Parallèlement, la monnaie possède des critères qui la déterminent en tant que telle, auxquels les crypto-monnaies ne répondent pas aujourd’hui. Comme l’explique Jean-Marc Daniel, économiste et professeur à l’ESCP Business School, la monnaie a 3 fonctions. Elle sert tout d’abord d’intermédiaire des échanges. “Dans une économie monétaire, l’acquisition d’un bien se fait en échange d’une certaine quantité de monnaie, tandis que la détention de monnaie assure la possibilité d’acquérir les biens mis en vente sur le marché”, explique le professeur Daniel. Or, malgré l’élargissement des points de vente acceptant les crypto-monnaies en France, payer votre baguette en Bitcoin n’est pas encore possible. 

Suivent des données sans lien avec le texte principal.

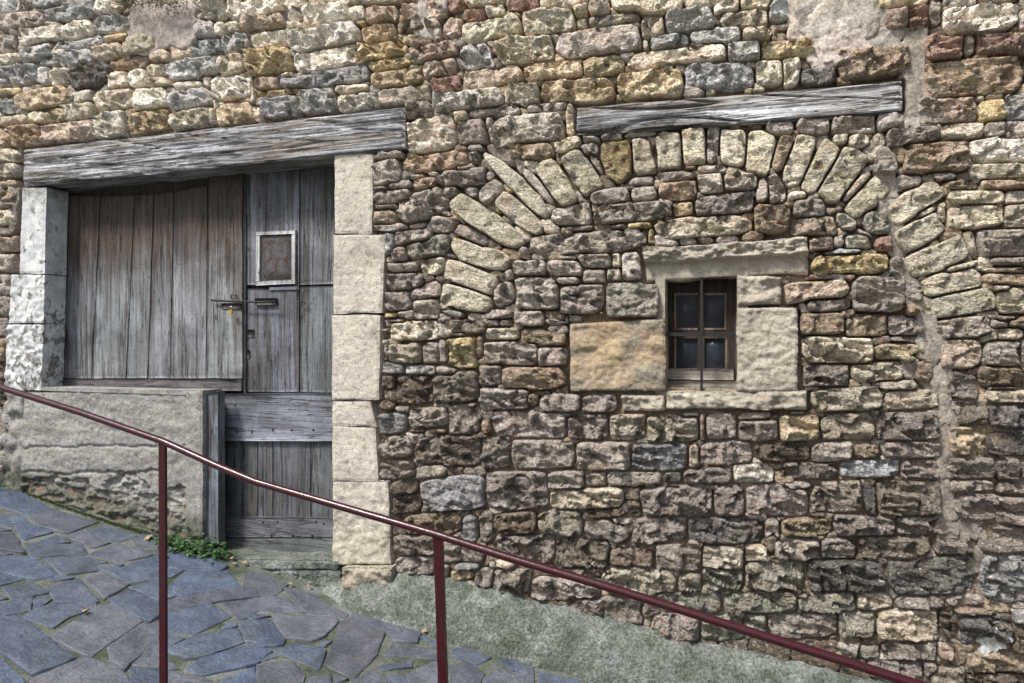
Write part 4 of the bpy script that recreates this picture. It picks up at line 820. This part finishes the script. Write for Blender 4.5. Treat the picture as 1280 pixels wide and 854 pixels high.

La monnaie sert également d’unité de compte, c’est-à-dire qu’elle permet d’associer un prix relativement fixe à chaque bien. Face à l’instabilité du cours des crypto-monnaies, il est difficile d’imaginer les crypto-monnaies remplir ce critère. Enfin, la monnaie doit servir de réserve de valeur. C’est-à-dire que si vous possédez un billet de 20€ et que vous le conservez, un an, cinq ans ou dix ans plus tard, vous posséderez toujours 20€. Cela signifie qu’une monnaie doit permettre l’épargne. Là encore, les crypto-monnaies présentent des limites du fait de la volatilité de leur cours. De plus, elles n’ont cours légal dans aucun pays, vous devrez donc nécessairement les convertir. Or, à titre d’exemple, si vous aviez décidé d’épargner un Bitcoin le 10 mai dernier, vous possédiez l’équivalent de 46 700€, mais aujourd’hui, sans y avoir touché, vous ne possédez plus “que” 29 200€. Eh oui, c’est légèrement problématique. 

En conclusion ?

Le futur des crypto-monnaies reste imprévisible. Si cela représente une percée technologique importante, ses travers demeurent conséquents et constituent un frein à son développement. Par ailleurs, alors qu’elles sont le fruit d’une dangereuse spéculation, les crypto-monnaies, originellement créées pour échapper au système, semblent désormais être devenues un rouage même dudit système. 

Sources : La finance pour tous, BFM Bourse, Blockchain France, Capital.com, Investing.com, Zonebourse.com, Les Echos, Ouest-France, Le Monde, Alternatives Economiques, Reporterre, Boursier.com, Café de la Bourse, Science & Vie, Le Figaro, Bitcoin.com, Journal du Net, BBC, University of Cambridge, Heu?reka.